En 1969, le cinéaste russe Andreï Tarkovski, qui a créé l’événement avec son premier film « L’enfance d’Ivan » (1962 – Lion d’or à la Mostra de Venise, entre autres), revient à Cannes avec ce (long) long-métrage de plus de trois heures, « Andreï Roublev » (le film, présenté hors compétition, recevra le prix de la critique internationale). Le réalisateur a travaillé avec son compatriote Andreï Kontchalovski pour répondre à une commande officielle d’état ; l’oeuvre sera finalement censurée et interdite de diffusion jusqu’en 1971.
C’est un film exigeant, qui nous raconte la vie d’Andreï Roublev, moine peintre d’icônes, en forme de petits épisodes situés entre 1400 et 1423. Recruté pour travailler sur la décoration d’une église de Moscou, il quitte le monastère où il vit depuis toujours et s’en va de par les chemins de la vaste Russie, dont il va découvrir la vie quotidienne.
Ce coeur pur, qui est incapable de peindre les choses mauvaises et trouve sa joie dans la discussion avec des enfants, va se heurter à un monde dur et anarchique, où règnent l’arbitraire de la violence et l’obscurantisme le plus total. Ravagée par les raids des Tatars, la rivalité dynastique de princes avides de pouvoir, la Russie est en proie à la disette et aux épidémies, tentée par l’alcoolisme, le paganisme et la débauche comme exutoires désespérés.
Pour nous restituer cette période noire, le cinéaste couvre la terre de pluie diluviennes, de neige et de boue pour mieux dire l’engloutissement des humains dans ces immensités désolées. Il l’habille d’une image en noir et blanc splendide qui convient parfaitement à ce film intense et formel à la fois. La bande-son minimaliste laisse la place au gémissement du vent et au silence des étendues froides, pour encore renforcer ce sentiment de déploration.
Le héros regarde ce monde en spectateur engagé, horrifié par ce qu’il découvre, au point de faire voeu de silence et d’arrêter de peindre après le sac de la ville de Vladimir par les Tatars. Et cette relation dialectique entre le bien spirituel, représenté par le moine et son univers et le mal terrestre entraînant les hommes dans la noirceur est passionnante.
C’est également un conte ontologique sur la création artistique, ou comment un simple humain peut transcender son époque, aussi laide soit-elle, pour concevoir d’éblouissants chefs-d’oeuvre emplis de spiritualité. Et le cinéaste passera à la couleur quand il s’agira de nous dévoiler ces oeuvres, de magnifiques icônes, comme si elles avaient la magie de ré-enchanter le monde.

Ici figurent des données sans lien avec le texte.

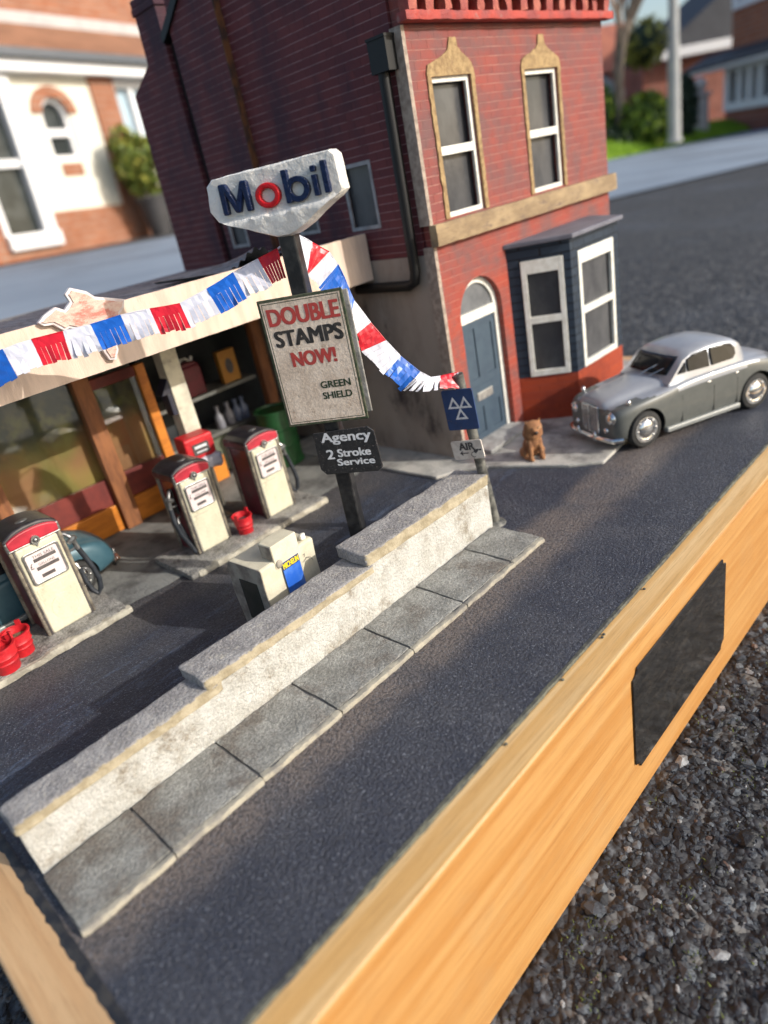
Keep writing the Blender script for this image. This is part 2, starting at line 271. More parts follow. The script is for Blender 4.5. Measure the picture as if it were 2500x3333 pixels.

Il est compréhensible qu’un pouvoir politique autoritaire, quel qu’il soit, et a fortiori celui de l’époque soviétique russe, ait pu se sentir menacé par les propos de ce film hors-norme. Car nous ne pouvons nous empêcher de penser que cet Andreï Roublev aux yeux purs comme le Christ (magnifique Anatoli Solonitsyne) est comme un double du cinéaste, qui dit l’obscurantisme de son époque et l’incompréhension de la société dans laquelle il vit face à la spiritualité et à l’art.
Film intense et magistral, il donne à réfléchir sur plusieurs dimensions, et c’est captivant.
FB

Merci pour cette critique d’un film magistral vu il y a longtemps. Très grand cinéaste ce Tarkovski . Vous l’avez revu au cinéma ou via une plateforme ?
Je l’avais enregistré ; a priori difficile de le trouver sur une plate-forme.